▸ **DATASET CONTENT**

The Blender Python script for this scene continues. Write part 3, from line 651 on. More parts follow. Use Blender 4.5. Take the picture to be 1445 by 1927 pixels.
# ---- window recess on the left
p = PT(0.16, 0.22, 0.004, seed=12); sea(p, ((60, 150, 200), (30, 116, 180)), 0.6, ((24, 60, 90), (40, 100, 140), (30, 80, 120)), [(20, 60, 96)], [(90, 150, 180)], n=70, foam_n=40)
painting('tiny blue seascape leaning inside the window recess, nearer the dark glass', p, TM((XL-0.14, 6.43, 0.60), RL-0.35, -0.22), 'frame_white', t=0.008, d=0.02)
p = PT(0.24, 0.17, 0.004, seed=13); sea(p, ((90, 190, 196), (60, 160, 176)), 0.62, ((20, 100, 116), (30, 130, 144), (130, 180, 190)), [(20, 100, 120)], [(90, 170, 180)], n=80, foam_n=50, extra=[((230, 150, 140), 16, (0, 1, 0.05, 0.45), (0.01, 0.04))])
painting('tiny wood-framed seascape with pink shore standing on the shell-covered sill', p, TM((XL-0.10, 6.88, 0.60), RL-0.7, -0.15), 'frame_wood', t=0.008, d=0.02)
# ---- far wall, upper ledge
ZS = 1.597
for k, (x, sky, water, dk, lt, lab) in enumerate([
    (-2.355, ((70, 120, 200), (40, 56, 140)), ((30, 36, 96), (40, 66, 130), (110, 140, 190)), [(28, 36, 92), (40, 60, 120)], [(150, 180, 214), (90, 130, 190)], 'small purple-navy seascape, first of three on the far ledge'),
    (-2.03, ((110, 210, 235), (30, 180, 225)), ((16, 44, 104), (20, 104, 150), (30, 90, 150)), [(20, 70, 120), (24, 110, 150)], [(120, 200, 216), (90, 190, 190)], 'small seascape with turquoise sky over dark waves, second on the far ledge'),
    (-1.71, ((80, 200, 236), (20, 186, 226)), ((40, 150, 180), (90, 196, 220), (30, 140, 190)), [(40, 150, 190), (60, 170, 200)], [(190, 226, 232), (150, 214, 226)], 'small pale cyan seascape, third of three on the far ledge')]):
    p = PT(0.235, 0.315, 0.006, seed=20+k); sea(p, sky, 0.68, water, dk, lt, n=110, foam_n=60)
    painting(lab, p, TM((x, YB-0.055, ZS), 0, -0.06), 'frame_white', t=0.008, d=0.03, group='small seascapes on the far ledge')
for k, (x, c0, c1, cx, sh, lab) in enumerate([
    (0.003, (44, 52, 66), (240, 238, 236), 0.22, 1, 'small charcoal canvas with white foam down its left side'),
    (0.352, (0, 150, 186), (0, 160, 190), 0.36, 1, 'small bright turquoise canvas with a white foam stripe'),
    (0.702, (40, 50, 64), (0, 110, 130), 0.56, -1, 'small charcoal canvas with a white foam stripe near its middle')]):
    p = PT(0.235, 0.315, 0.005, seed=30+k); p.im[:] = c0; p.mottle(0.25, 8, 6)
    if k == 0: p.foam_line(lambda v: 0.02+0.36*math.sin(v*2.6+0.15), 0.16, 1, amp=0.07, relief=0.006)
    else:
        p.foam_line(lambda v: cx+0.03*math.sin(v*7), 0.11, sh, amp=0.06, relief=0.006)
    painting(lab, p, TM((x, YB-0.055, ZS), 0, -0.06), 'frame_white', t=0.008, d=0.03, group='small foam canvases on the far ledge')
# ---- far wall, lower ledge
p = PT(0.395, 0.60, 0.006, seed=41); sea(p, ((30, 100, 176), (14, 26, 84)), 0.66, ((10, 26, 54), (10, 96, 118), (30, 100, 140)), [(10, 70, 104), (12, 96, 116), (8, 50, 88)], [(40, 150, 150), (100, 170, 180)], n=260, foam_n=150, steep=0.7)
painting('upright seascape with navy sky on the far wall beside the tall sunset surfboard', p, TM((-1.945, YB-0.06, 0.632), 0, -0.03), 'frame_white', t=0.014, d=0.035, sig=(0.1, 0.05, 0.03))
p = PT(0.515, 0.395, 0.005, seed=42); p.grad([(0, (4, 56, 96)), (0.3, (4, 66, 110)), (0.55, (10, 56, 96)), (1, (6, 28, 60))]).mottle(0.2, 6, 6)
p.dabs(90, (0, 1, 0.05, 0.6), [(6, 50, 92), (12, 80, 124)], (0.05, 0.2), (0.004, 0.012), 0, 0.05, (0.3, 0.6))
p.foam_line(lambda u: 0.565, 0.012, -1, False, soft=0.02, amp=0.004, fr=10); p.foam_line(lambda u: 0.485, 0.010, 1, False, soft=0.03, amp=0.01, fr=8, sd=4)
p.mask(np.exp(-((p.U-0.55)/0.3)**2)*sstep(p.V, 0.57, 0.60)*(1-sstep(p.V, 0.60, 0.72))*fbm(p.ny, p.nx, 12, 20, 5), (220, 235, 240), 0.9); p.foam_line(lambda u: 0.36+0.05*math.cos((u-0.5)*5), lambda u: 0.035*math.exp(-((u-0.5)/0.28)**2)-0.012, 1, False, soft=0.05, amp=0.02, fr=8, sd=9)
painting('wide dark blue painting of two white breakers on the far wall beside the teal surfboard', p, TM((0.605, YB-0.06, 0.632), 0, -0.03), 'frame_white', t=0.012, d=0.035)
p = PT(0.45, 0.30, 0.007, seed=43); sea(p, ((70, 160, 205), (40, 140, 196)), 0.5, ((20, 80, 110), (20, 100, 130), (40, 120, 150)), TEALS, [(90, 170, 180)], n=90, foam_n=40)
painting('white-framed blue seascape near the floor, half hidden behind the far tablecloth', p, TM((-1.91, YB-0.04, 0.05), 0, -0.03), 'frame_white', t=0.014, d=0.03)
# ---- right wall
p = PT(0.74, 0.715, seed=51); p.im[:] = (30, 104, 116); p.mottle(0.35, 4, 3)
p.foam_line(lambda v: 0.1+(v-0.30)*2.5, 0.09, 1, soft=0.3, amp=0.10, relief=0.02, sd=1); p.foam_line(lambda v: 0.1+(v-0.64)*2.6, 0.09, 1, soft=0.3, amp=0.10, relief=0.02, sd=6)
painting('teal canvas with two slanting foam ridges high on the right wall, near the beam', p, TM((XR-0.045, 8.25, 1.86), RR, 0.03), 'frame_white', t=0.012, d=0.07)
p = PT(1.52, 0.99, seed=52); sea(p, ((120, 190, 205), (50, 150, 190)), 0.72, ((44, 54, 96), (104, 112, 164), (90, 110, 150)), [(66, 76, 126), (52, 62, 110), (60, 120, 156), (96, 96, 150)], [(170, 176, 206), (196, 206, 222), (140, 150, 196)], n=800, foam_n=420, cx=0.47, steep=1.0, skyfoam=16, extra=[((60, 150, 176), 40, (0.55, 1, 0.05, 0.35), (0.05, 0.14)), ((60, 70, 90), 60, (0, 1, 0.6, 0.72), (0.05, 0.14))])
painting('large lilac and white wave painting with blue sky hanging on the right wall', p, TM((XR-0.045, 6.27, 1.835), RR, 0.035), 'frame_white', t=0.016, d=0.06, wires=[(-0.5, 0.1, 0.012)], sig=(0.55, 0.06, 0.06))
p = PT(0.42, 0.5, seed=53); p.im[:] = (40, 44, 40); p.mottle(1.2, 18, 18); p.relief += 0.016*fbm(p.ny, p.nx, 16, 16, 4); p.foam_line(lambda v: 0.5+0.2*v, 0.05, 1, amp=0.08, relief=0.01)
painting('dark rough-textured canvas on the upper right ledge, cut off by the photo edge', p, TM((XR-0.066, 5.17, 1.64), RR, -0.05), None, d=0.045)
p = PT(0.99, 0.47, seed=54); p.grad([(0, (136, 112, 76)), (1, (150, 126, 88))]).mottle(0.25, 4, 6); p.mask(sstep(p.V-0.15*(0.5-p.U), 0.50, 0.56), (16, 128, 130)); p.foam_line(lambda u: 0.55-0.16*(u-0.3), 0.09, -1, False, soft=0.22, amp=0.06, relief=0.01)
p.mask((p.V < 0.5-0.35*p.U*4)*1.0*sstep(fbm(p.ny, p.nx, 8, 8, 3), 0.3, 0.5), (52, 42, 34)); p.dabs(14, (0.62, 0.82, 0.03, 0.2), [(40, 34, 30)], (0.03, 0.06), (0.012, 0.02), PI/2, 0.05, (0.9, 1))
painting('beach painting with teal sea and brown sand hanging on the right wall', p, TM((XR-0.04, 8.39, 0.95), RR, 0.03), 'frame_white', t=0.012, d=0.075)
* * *
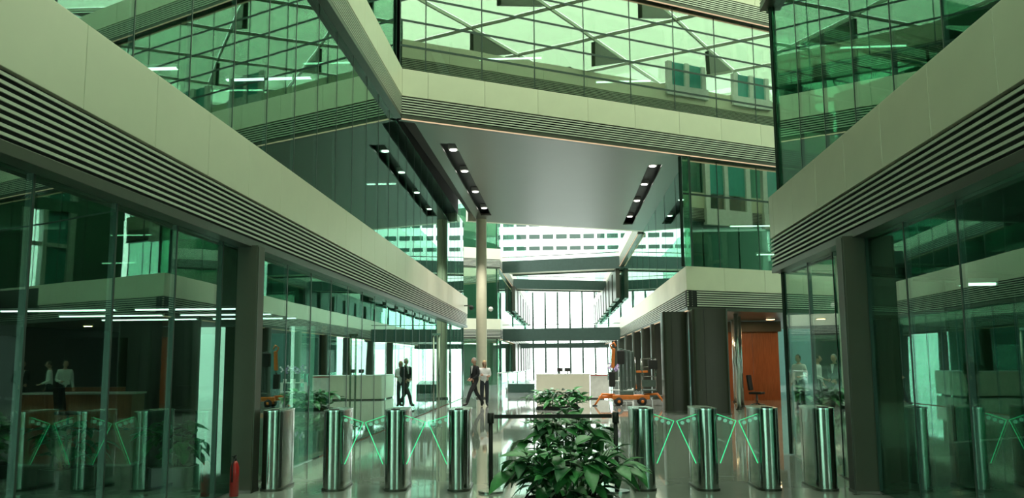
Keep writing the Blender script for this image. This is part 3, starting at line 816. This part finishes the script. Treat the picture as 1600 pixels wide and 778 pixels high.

▸ **TO DO**
Find how many lines of the entries contain "high". Respond with the number only.

▸ **ANSWER TO THIS TASK**
2